George S. Binckley, M. Am. Soc. C. E. (by letter).—Mr. Conway's admirable paper is of special interest to the writer, as the entire general design of the system, as well as the extensive hydrological studies and final selection of the sources of water supply, was completed during 1906 through the joint labors of the writer, as Chief Engineer, and James D. Schuyler, M. Am. Soc. C. E., as Consulting Engineer.
In this work, Mr. Schuyler and the writer had the rare privilege of dealing from its inception with the problem of designing a complete and somewhat extensive system of municipal water supply and drainage, unhampered by any existing works to which the new systems would have to be adapted. It would probably be difficult to find in the United States a city of 85,000 inhabitants, previously totally lacking either a water supply or sewerage system, which, under a consistent and harmonious design, has been provided with both in the degree of completeness and structural excellence exemplified in the works at Monterrey.

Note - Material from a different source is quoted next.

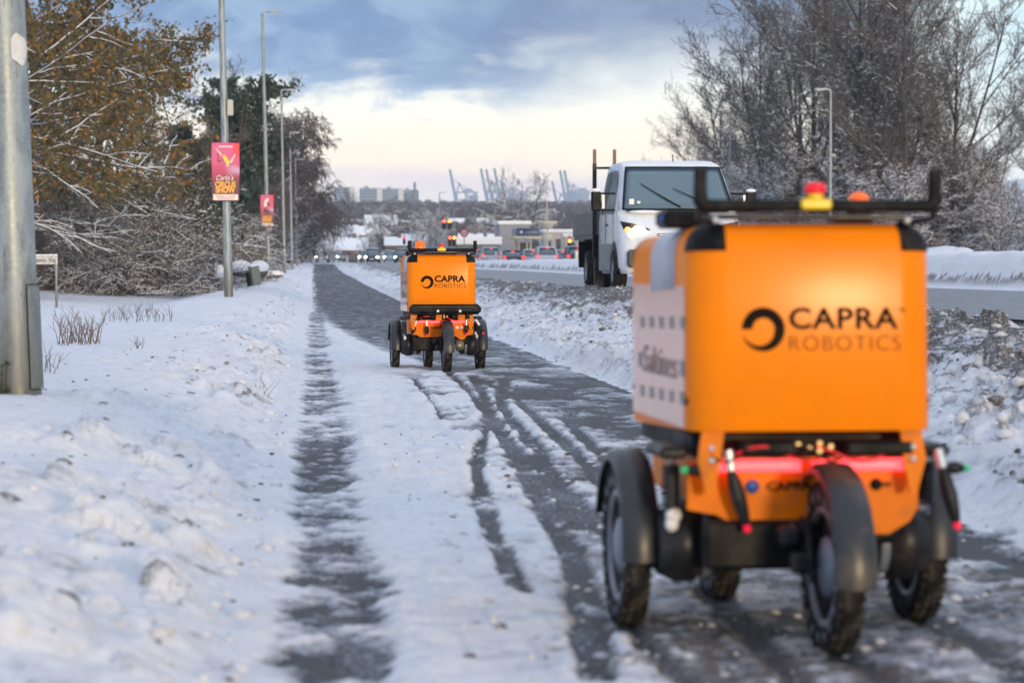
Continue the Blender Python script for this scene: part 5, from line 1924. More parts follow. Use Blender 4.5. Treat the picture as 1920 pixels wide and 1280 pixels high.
def leaf_mesh(name, pts, size, seed, up=.2, elong=1.6):
    rng = np.random.default_rng(seed)
    n = len(pts)
    a = rng.normal(size=(n, 3))
    a /= np.linalg.norm(a, axis=1, keepdims=True)
    b = rng.normal(size=(n, 3))
    b -= (b * a).sum(1, keepdims=True) * a
    b /= np.linalg.norm(b, axis=1, keepdims=True)
    s = (size * rng.uniform(.55, 1.3, n))[:, None]
    c = pts + rng.normal(size=(n, 3)) * s * .8
    V = np.stack([c - a * s * elong / 2, c + b * s * .5, c + a * s * elong / 2, c - b * s * .5], 1).reshape(-1, 3)
    Fc = (np.arange(4)[None] + (np.arange(n) * 4)[:, None])
    return npmesh(name, V, Fc, False)


def bark(name, c, n=.35):
    return mat(name, c, .9, noise=n, nscale=5)


M_BARK = bark('bark_brown', (.060, .050, .042))
M_TWIG = bark('twig_brown', (.128, .118, .108), .3)
M_TWIGP = bark('twig_purple', (.115, .082, .072), .3)
M_TSNOW = mat('snow_on_twigs', (.84, .86, .90), .8)


def leaf_material(name, c1, c2, c3):
    m = bpy.data.materials.new(name)
    m.use_nodes = True
    t = NT(m.node_tree)
    out = t.n('ShaderNodeOutputMaterial')
    p = t.n('ShaderNodeBsdfPrincipled')
    g = t.n('ShaderNodeNewGeometry')
    tc = t.n('ShaderNodeTexCoord').outputs['Object']
    r = g.outputs['Random Per Island']
    nz = t.noise(tc, .8, 3, .6)
    c = t.mix(t.mr(t.m('ADD', t.m('MULTIPLY', r, .6), t.m('MULTIPLY', nz, .8)), .45, .80), c1, c2)
    c = t.mix(t.mr(r, .80, .92), c, c3)
    t.link(c, p.inputs['Base Color'])
    p.inputs['Roughness'].default_value = .7
    tr = t.n('ShaderNodeBsdfTranslucent')
    t.link(c, tr.inputs[0])
    mx = t.n('ShaderNodeMixShader')
    mx.inputs[0].default_value = .25
    t.link(p.outputs[0], mx.inputs[1])
    t.link(tr.outputs[0], mx.inputs[2])
    t.link(mx.outputs[0], out.inputs[0])
    return m


M_LOAK = leaf_material('oak_leaves', (.085, .085, .030), (.19, .135, .040), (.42, .18, .03))
M_NEED = leaf_material('pine_needles', (.030, .048, .036), (.060, .085, .062), (.09, .12, .09))
M_IVYT = leaf_material('evergreen_leaves', (.020, .030, .012), (.04, .05, .02), (.10, .07, .03))

TREES = {}


def tree_kind(key, seed, cfg, trunkdir, height, rad, snow_amt, leaf=None, twigm=None, forks=1, snow_r=.004, snow_min=0.0, twig_add=0.0, leaf_z=0.0):
    rng = random.Random(seed)
    out = []
    for k in range(forks):
        a = 2 * PI * k / forks + rng.random()
        sp = .0 if forks == 1 else cfg.get('spread', .35)
        grow(rng, (0.12 * math.cos(a) * (forks > 1), .12 * math.sin(a) * (forks > 1), -.2), Vector((math.cos(a) * sp, math.sin(a) * sp, 1)) + Vector(trunkdir),
             height * rng.uniform(.85, 1), rad, 0, cfg, out)
    S = np.array(out)
    lv = S[:, 8]
    thick = S[lv <= 1]
    thin = S[lv >= 2]
    parts = []
    me = seg_mesh(key + '_trunk', thick, 6)
    me.materials.append(M_BARK)
    parts.append(('trunk', me))
    if len(thin):
        me = seg_mesh(key + '_twigs', thin, 3, radd=twig_add)
        me.materials.append(twigm or M_TWIG)
        parts.append(('crown', me))
    # snow lies on everything that is not steep
    dz_ = np.abs(S[:, 5] - S[:, 2]) / (np.linalg.norm(S[:, 3:6] - S[:, 0:3], axis=1) + 1e-9)
    nr_ = np.random.default_rng(seed)
    keep = (dz_ < .72) & ((nr_.random(len(S)) < snow_amt * (1.15 - dz_)) | ((lv <= 2) & (snow_amt > .3) & (lv > 0))) & (S[:, 6] > snow_min)
    if keep.any():
        me = seg_mesh(key + '_snow', S[keep], 3, lift=.75, rscale=.75, radd=snow_r)
        me.materials.append(M_TSNOW)
        parts.append(('snow_on_branches', me))
    if leaf:
        lm, n, size, minlev = leaf
        T = S[(lv >= minlev) & (S[:, 2] > leaf_z)]
        idx = nr_.integers(0, len(T), n)
        f = nr_.random(n)[:, None]
        pts = T[idx, 0:3] * (1 - f) + T[idx, 3:6] * f
        me = leaf_mesh(key + '_leaves', pts, size, seed)
        me.materials.append(lm)
        parts.append(('leaves', me))
    TREES[key] = parts
    print(key, 'segs', len(S), 'tris', sum(len(m.polygons) * 2 for _, m in parts))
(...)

The few important changes or amplifications made in the original design, and the manner in which its detail has been executed is naturally most interesting to the writer, and this excellent paper should be of very substantial value, particularly to engineers engaged on similar work in Mexico or Spanish America.
The very novel construction method adopted by Mr. Conway in the roofing of the South or Guadalupe Reservoir, seems to the writer rather to invite criticism, and the fact that in the subsequent construction of the roof over the rectangular Obispado Reservoir the customary monolithic concrete construction was apparently reverted to after experience with the separate-unit plan previously used, would indicate that Mr. Conway reached the same conclusion.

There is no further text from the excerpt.